Mullick, in his intransigence and determination to close the chapter of Kashmiri self-determination and autonomy, argued that without Akbar Jehan in the trial the prosecution would be unable to corroborate the charge of seditious conspiracy leveled against her, the Sheikh, and their political colleagues. He insisted that without the prosecution of Akbar Jehan, they would “miss one of the main connecting links with Pakistan and this would greatly weaken our case; but on this question Bakshi would not budge; and Pandit Nehru [Prime Minister of India] also agreed that the Sheikh should not be prosecuted.” The Intelligence Bureau and the Ministry of Home Affairs [India] were in a state of perplexity and uncertainty over how to proceed in this rather difficult situation, because they had moved mountains to prepare a “proper charge-sheet.” But, to their utter dismay, they were categorically told that, “he [Sheikh Mohammad Abdullah] should not be put on trial.” The Intelligence Bureau, however, persevered, in its attempt to bring Akbar Jehan and the Sheikh to book. Mullick’s vitriolic outbursts, rancor, and vicious endeavors to vindicate the unwarranted incarceration of the Sheikh and his political colleagues proved futile, as Prime Minister Nehru was averse to detaining a leader against whom no substantive evidence could be garnered. The evidence fabricated by Mullick and his cohort was fragmented, contradictory, and could not hold water. India, a young nation-state in the late fifties and early sixties, sought the approval of the international community and could not brook the corrosive criticisms of world powers and intergovernmental organizations.

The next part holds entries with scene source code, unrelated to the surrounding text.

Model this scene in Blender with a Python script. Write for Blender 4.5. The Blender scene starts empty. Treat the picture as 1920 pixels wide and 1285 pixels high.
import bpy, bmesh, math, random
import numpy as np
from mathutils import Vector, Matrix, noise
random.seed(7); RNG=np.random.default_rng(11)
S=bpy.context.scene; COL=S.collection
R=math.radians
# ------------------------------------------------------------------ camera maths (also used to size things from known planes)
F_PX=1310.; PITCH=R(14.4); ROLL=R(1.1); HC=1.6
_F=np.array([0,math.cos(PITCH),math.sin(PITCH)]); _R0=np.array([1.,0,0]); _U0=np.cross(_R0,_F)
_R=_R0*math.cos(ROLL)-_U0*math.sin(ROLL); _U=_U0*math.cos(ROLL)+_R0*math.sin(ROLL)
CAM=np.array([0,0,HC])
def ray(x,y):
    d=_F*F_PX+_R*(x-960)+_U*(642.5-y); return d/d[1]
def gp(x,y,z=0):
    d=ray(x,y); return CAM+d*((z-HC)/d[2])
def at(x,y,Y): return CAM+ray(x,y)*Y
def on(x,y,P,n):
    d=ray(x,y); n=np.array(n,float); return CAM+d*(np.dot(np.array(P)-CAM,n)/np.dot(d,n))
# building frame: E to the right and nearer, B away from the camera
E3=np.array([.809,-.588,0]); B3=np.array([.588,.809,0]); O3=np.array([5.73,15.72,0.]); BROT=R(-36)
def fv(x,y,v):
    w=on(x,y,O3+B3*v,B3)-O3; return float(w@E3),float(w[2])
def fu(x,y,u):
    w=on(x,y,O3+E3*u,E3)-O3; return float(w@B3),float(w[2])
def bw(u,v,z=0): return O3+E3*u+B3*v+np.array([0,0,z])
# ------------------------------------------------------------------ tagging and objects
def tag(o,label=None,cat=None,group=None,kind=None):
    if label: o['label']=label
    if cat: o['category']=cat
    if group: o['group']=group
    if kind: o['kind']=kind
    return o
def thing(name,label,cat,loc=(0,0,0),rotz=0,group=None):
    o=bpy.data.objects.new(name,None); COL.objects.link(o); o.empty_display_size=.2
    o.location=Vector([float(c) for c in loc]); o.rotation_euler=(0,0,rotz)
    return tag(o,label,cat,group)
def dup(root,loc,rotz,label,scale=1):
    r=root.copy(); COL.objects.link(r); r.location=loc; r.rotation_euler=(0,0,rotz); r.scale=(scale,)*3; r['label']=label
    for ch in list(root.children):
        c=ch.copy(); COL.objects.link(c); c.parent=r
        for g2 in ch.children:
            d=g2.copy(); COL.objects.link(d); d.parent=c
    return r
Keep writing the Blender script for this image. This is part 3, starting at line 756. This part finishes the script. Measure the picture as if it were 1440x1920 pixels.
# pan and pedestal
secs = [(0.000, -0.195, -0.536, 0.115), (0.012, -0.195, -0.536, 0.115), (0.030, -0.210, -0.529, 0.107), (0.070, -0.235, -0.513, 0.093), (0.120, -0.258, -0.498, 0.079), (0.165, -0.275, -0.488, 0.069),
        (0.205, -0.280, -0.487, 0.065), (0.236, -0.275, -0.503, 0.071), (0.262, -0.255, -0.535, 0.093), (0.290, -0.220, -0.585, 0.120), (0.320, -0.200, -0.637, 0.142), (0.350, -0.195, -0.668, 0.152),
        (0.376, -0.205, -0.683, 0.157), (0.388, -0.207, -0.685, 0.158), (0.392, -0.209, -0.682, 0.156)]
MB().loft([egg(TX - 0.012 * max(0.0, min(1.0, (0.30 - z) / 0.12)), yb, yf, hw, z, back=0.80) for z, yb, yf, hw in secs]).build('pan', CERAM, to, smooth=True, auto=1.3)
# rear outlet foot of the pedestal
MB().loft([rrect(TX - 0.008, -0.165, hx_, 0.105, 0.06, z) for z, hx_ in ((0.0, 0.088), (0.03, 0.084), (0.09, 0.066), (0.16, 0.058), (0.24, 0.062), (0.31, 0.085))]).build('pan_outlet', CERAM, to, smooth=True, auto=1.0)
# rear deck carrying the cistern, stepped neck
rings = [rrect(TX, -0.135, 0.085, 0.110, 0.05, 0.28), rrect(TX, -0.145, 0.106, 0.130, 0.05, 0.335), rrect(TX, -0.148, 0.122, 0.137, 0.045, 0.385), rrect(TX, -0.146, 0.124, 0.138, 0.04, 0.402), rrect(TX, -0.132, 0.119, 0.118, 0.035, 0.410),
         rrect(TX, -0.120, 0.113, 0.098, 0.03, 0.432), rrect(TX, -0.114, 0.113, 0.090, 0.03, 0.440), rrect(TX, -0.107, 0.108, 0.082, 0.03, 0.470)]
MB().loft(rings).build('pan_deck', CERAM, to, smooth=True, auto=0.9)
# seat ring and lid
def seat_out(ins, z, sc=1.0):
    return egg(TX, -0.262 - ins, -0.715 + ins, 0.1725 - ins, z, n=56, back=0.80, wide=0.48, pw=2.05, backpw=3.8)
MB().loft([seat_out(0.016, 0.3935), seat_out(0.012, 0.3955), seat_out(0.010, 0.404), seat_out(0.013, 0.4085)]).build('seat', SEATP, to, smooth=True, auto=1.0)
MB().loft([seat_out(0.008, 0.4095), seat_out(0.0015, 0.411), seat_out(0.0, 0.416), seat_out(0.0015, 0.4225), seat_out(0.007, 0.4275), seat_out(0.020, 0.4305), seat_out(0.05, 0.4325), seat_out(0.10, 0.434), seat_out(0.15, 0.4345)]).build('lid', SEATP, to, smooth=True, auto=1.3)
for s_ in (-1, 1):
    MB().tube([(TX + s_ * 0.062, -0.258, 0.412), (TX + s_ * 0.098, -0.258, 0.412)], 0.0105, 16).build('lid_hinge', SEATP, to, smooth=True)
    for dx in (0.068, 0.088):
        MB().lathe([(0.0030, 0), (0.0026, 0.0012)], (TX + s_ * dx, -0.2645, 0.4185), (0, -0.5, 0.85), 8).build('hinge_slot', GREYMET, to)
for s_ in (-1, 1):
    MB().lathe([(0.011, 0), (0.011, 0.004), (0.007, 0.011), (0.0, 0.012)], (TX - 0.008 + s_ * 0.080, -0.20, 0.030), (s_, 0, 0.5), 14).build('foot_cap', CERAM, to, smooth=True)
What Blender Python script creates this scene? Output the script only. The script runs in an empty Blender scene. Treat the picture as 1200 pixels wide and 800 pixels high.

While harboring his heritage, culture, and values of the past, Sheikh Mohammad Abdullah was well-aware of the exigencies of the present and had the courage to translate his vision into reality, thereby, opening a new chapter of peasant emancipation, and further instituting educational and social schemes for marginalized sections of society. Despite his flaws, I find an incredible depth of thought and strength Sheikh Mohammad Abdullah’s politics, manifested in the dialectic of resistance and accommodation. I say this not as a granddaughter, but as a student of his life and politics. The Sheikh’s nationalism was premised on geography and history, not on religion. He clearly did not subscribe to the notion that a powerful global ideology, like pan-Islamism, communism, or fascism, could effectuate universal liberation. He advocated the creation of a political structure in which a popular politics of mass mobilization would be integrated with institutional politics of governance.
Notes.
[1] India and Pakistan retained dominion status until they adopted constitutions of their own. India became a democratic and socialist republic in 1950, where-as Pakistan became an Islamic republic in 1956.